Auf der Verbraucherebene ist es dieses Mal zu einer deutlich stärkeren Reaktion gekommen als Mitte der 2000er-Jahre: Seit Beginn des russischen Kriegs gegen die Ukraine im Februar 2022 bis heute haben sich die Preise für Mehl und die für Brot um rund ein Drittel erhöht.
Was die Schwankungen der Erzeugerpreise verursacht
Doch was verbirgt sich hinter den großen Schwankungen der Erzeugerpreise? Dass der Klimawandel die Ernten in der landwirtschaftlichen Produktion langfristig verschlechtern wird, ist trotz der guten Resultate der letzten Jahre sehr wahrscheinlich. Blockaden der Transportwege über das Schwarze Meer und die Vernichtung ukrainischer Getreidevorräte, die für den Export bestimmt waren, tragen zur weltweiten Angebotsverknappung bei.
Die Zunahme der Weltbevölkerung sorgt ihrerseits für einen Anstieg der Nachfrage. Das alles lässt Preiszuwächse erwarten.
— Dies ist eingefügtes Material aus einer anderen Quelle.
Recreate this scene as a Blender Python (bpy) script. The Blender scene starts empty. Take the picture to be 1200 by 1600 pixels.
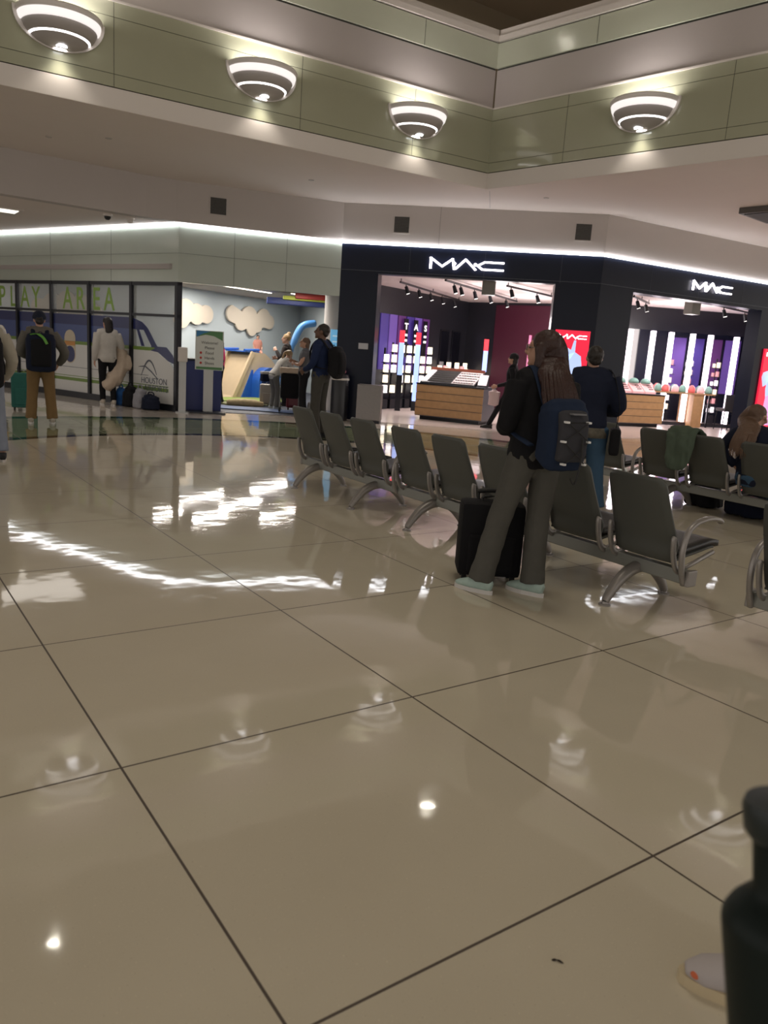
import bpy, bmesh, math, random
from mathutils import Vector, Matrix, noise
random.seed(7)
PI = math.pi
SC = bpy.context.scene
COL = SC.collection

# ------------------------------------------------------------------ camera, world, exposure
cam_d = bpy.data.cameras.new('camera'); cam = bpy.data.objects.new('camera', cam_d); COL.objects.link(cam)
SC.camera = cam
CAM_H = 1.46
PITCH, ROLL, YAW = 0.2026, -0.0684, 0.6176
fw = Vector((math.sin(YAW)*math.cos(PITCH), math.cos(YAW)*math.cos(PITCH), -math.sin(PITCH)))
rt = Vector((math.cos(YAW), -math.sin(YAW), 0)); dn = fw.cross(rt)
r2 = math.cos(ROLL)*rt + math.sin(ROLL)*dn; d2 = -math.sin(ROLL)*rt + math.cos(ROLL)*dn
cam.matrix_world = Matrix(((r2.x, -d2.x, -fw.x, 0), (r2.y, -d2.y, -fw.y, 0), (r2.z, -d2.z, -fw.z, CAM_H), (0, 0, 0, 1)))
cam_d.sensor_fit = 'VERTICAL'; cam_d.sensor_height = 24.0
cam_d.lens = 24.0 * 1217.9 / 1600.0
cam_d.clip_start = 0.05; cam_d.clip_end = 200
cam_d.dof.use_dof = True; cam_d.dof.focus_distance = 6.0; cam_d.dof.aperture_fstop = 2.6

w = bpy.data.worlds.new('world'); SC.world = w; w.use_nodes = True
w.node_tree.nodes['Background'].inputs[0].default_value = (1.0, 0.93, 0.87, 1)
w.node_tree.nodes['Background'].inputs[1].default_value = 0.95
vs = SC.view_settings
vs.view_transform = 'Standard'; vs.look = 'None'; vs.gamma = 1.0; vs.use_curve_mapping = False
vs.exposure = 0.14
SC.cycles.use_denoising = True
SC.cycles.max_bounces = 7
SC.cycles.sample_clamp_indirect = 4.0

def area(name, loc, size, energy, color=(1, .93, .84), target=None, sy=None, spread=PI):
    l = bpy.data.lights.new(name, 'AREA'); l.energy = energy; l.color = color; l.spread = spread
    l.size = size
    if sy: l.shape = 'RECTANGLE'; l.size_y = sy
    o = bpy.data.objects.new(name, l); COL.objects.link(o); o.location = loc
    d = (Vector(target) - Vector(loc)) if target else Vector((0, 0, -1))
    o.rotation_euler = d.to_track_quat('-Z', 'Y').to_euler()
    return o
def point(name, loc, energy, color=(1, .95, .9), r=.08):
    l = bpy.data.lights.new(name, 'POINT'); l.energy = energy; l.color = color; l.shadow_soft_size = r
    o = bpy.data.objects.new(name, l); COL.objects.link(o); o.location = loc
    return o
area('atrium_lamp', (3.5, 3.5, 8.8), 2.5, 110, (1, .90, .76))
area('atrium_lamp', (-1, -3, 8.8), 2.5, 60, (1, .90, .76))
for q in ((7.2, 17.3, 1.1, 22), (8.9, 17.1, 1.3, 30), (8.6, 18.6, 1.7, 34), (6.4, 18.0, .9, 22), (10.4, 20.6, 1.6, 30), (7.9, 19.6, 1.6, 26)):
    o = area('slot_lamp', (q[0], q[1], 2.72), q[2], q[3]*1.3, (1, .94, .87), sy=.12); o.rotation_euler.z = .4
def spot(name, loc, energy, color=(1, .92, .88), size=1.6, r=.05, target=None):
    l = bpy.data.lights.new(name, 'SPOT'); l.energy = energy; l.spot_size = size; l.spot_blend = .7; l.color = color; l.shadow_soft_size = r
    o = bpy.data.objects.new(name, l); COL.objects.link(o); o.location = loc
    if target: o.rotation_euler = (Vector(target)-Vector(loc)).to_track_quat('-Z', 'Y').to_euler()
    return o
for q in ((11.3, 14.0), (12.6, 14.2), (11.6, 15.7), (13.2, 15.9), (14.0, 14.6), (12.8, 12.6), (15.0, 13.4), (16.6, 11.6), (18.0, 11.7), (19.2, 11.4), (14.6, 16.8), (10.4, 13.6)):
    spot('track_spot', (q[0], q[1], 2.74), 75, size=2.2)
for q in ((12.6, 13.8), (15.0, 15.2), (17.2, 12.1)):
    point('store_bounce', (q[0], q[1], 2.3), 60, (1, .9, .9), .3)
area('concourse_lamp', (3.0, 15.8, 3.57), 1.5, 11, (1, .93, .85))

# ------------------------------------------------------------------ materials
MATS = {}
def mat(name, color, rough=.5, metal=0., emit=None, es=0., alpha=1., spec=.5, noise_amt=0., nscale=8., bump=0., bscale=40., trans=0., sheen=0., coat=0.):
    if name in MATS: return MATS[name]
    m = bpy.data.materials.new(name); m.use_nodes = True; nt = m.node_tree; b = nt.nodes['Principled BSDF']
    c = (*color, 1)
    b.inputs['Base Color'].default_value = c
    b.inputs['Roughness'].default_value = rough
    b.inputs['Metallic'].default_value = metal
    b.inputs['Specular IOR Level'].default_value = spec
    b.inputs['Alpha'].default_value = alpha
    b.inputs['Transmission Weight'].default_value = trans
    b.inputs['Coat Weight'].default_value = coat
    if emit: b.inputs['Emission Color'].default_value = (*emit, 1); b.inputs['Emission Strength'].default_value = es
    tc = nt.nodes.new('ShaderNodeTexCoord')
    if noise_amt:
        n = nt.nodes.new('ShaderNodeTexNoise'); n.inputs['Scale'].default_value = nscale; n.inputs['Detail'].default_value = 4
        nt.links.new(tc.outputs['Object'], n.inputs['Vector'])
        mx = nt.nodes.new('ShaderNodeMix'); mx.data_type = 'RGBA'
        mx.inputs[6].default_value = tuple(max(0, x*(1-noise_amt)) for x in color) + (1,)
        mx.inputs[7].default_value = tuple(min(1, x*(1+noise_amt)) for x in color) + (1,)
        nt.links.new(n.outputs['Fac'], mx.inputs[0]); nt.links.new(mx.outputs[2], b.inputs['Base Color'])
    if bump:
        n = nt.nodes.new('ShaderNodeTexNoise'); n.inputs['Scale'].default_value = bscale; n.inputs['Detail'].default_value = 3
        nt.links.new(tc.outputs['Object'], n.inputs['Vector'])
        bp = nt.nodes.new('ShaderNodeBump'); bp.inputs['Strength'].default_value = bump; bp.inputs['Distance'].default_value = .01
        nt.links.new(n.outputs['Fac'], bp.inputs['Height']); nt.links.new(bp.outputs['Normal'], b.inputs['Normal'])
    MATS[name] = m
    return m
def cloth(name, c, r=.85, n=.12): return mat(name, c, r, 0, noise_amt=n, nscale=14, bump=.35, bscale=22, spec=.25)

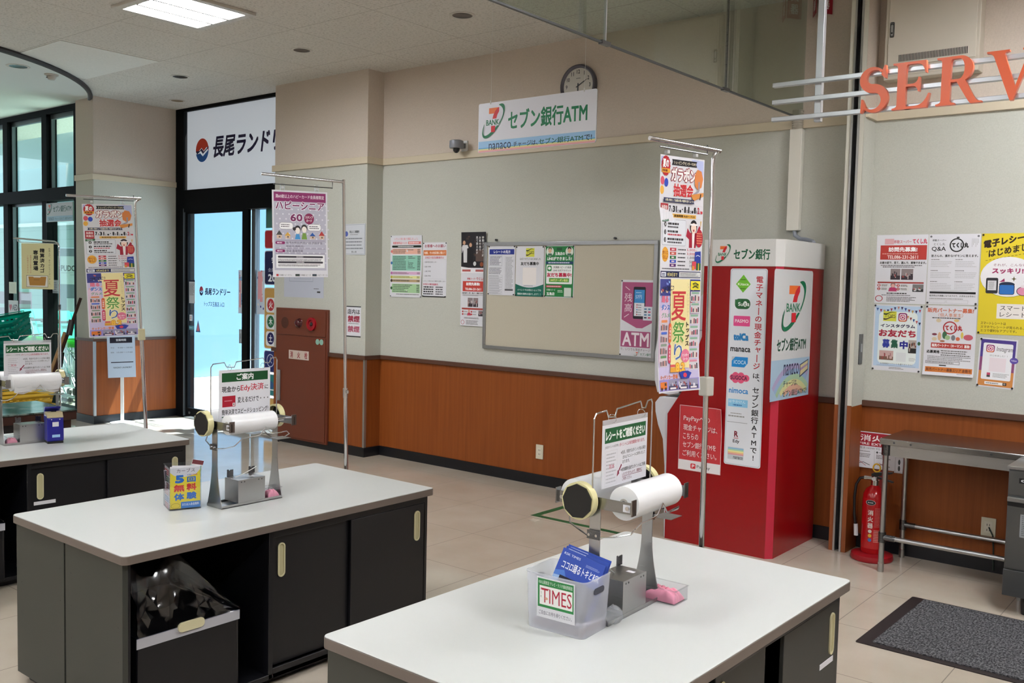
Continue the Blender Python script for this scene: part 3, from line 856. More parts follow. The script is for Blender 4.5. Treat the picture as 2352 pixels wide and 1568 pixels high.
# ------------------------------------------------------------------ posters on the service wall (right)
YR = 5.93
def f_tokushi(s):
    s.rect(16, 9, 34, 22, '#d8a8ae'); s.text('移動スーパー', 34, 12, 68, 20, '#c04a5a', .02); s.text('てくし丸', 70, 9, 98, 21, '#c8405a', .05)
    s.rect(8, 24, 98, 57, '#b83a34'); s.text('訪問先募集!', 24, 28, 80, 39, '#fff', .04); s.greek(12, 42, 92, 45, 1, '#d89a90', .8); s.text('TEL086-231-2611', 22, 47, 82, 55, '#fbeae6', .025)
    s.text('お家の前で、見て、選んで、買物できます。', 8, 61, 98, 67, '#1c1c1c', .04); s.greek(10, 69, 94, 71.4, 1, '#333', .7); s.greek(14, 72.6, 88, 75, 1, '#333', .7)
    snapshot(s, 30, 78, 49, 103, 11); snapshot(s, 51, 78, 74, 103, 12)
    s.rect(5, 108, 95, 111.5, '#a03a34')
    for i, (x, y) in enumerate(((8, 116), (8, 124), (46, 116), (46, 124))):
        s.rect(x + 4, y - 2.5, x + 22, y + 3.5, '#dcdcdc'); s.ell(x, y + .4, 3.2, 3.4, '#b03a3a'); s.text(str(i + 1), x - 1.2, y - 1.6, x + 1.2, y + 2.2, '#fff', .02); s.greek(x + 5, y - 2, x + 19, y + 3, 2, '#333', .5)
    s.poly([(27, 130), (29, 122), (36, 119), (42, 122), (44, 130)], '#b83a6a'); s.ell(36, 115.5, 5, 5.5, '#8a6a68'); s.ell(36, 117, 3.6, 4.2, '#e0a9a0')
    snapshot(s, 74, 113, 95, 130, 13, '#2a2a2c', '#777', '#c8c8c8')
    s.greek(24, 133, 70, 136, 1, '#222', .8); s.greek(14, 137.5, 82, 140, 1, '#444', .6)
    s.oring(9, 147, 7.6, 7.2, 1.6, '#b03a44'); s.greek(24, 142, 82, 154, 4, '#555', .5)
on_wall(-1.919, -1.619, 1.532, 1.948, 'visit_request_poster', 'white poster with red telephone banner, upper left of the service wall posters', 'poster', f_tokushi, H0=158, y=YR)
def f_qa(s):
    for p in ((4, 5), (96, 5)): s.ell(p[0], p[1], 2.2, 2.2, '#6a6a70')
    s.text('移動スーパー', 7, 11, 34, 15.5, '#222', .02); s.text('とくし丸', 10, 18.5, 32, 24.5, '#333', .01); s.text('Q&A', 6, 27, 34, 38, '#111', .02)
    s.oring(55, 24, 14, 15, 2.6, '#161616'); s.text('てくし丸', 45, 18, 78, 30, '#161616', .06); s.ell(57, 7.5, 3, 1.6, '#161616')
    for i in range(6): s.rect(84 + i * 2.4, 10, 84.6 + i * 2.4, 28 - i % 3 * 4, '#999')
    s.text('皆さんの、素朴な?ギモンに答えます。', 6, 44, 97, 50, '#1c1c1c', .03)
    for x in (6, 54):
        for j, y in enumerate((54, 78, 102)): s.greek(x, y, x + 18, y + 2.4, 1, '#666', .6); s.greek(x, y + 4, x + 42, y + 18, 4, '#bcbcc0', .4)
    s.greek(8, 121, 94, 123, 1, '#aaa', .5); s.rect(6, 125, 96, 129.5, '#17151a'); s.text('販売時は冷凍機になりますので、お求めはお早めに', 6, 132, 96, 136, '#2a2a2a', .02)
    s.greek(6, 139, 92, 142, 1, '#888', .5); s.frame(6, 143, 38, 150, .4, '#aaa'); s.frame(40, 143, 82, 150, .4, '#aaa')
on_wall(-1.615, -1.334, 1.535, 1.948, 'question_answer_poster', 'white black-print poster with round emblem, upper middle of the service wall posters', 'poster', f_qa, H0=153, y=YR, pins=(0, 1))
YEL = mat('yellow_poster', '#dfca28', .45)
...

Eine Verknappung bzw. Verteuerung von Düngemitteln durch die westlichen Sanktionen gegen Russland treibt die Kosten auf der Erzeugerstufe in die Höhe. Das spricht ebenfalls für Preisanstiege. Doch das erklärt nicht das extreme Auf und Ab bei den Preisen, wie es empirisch zu beobachten ist.
Vergleicht man die monatlichen Erzeugerpreise für Brotweizen, wie sie das Statistische Bundesamt ermittelt, mit den aus Tageskursen berechneten Monatsdurchschnitten der Börsenhandelspreise für Weizen, ergibt sich eine starke Übereinstimmung (die blaue und die rosafarbene Linie in Abbildung 2).
Es gibt keine Gründe für starke Schwankungen bei der realen Nachfrage nach Weizen – die Menschen essen nicht schlagartig sehr viel mehr oder sehr viel weniger Brot. Daher können die Preisturbulenzen also nicht stammen. Allerdings ließen Befürchtungen einer mengenmäßigen Verknappung des Weizenangebots aufgrund des Kriegs gegen die Ukraine stark steigende Erzeugerpreise erwarten.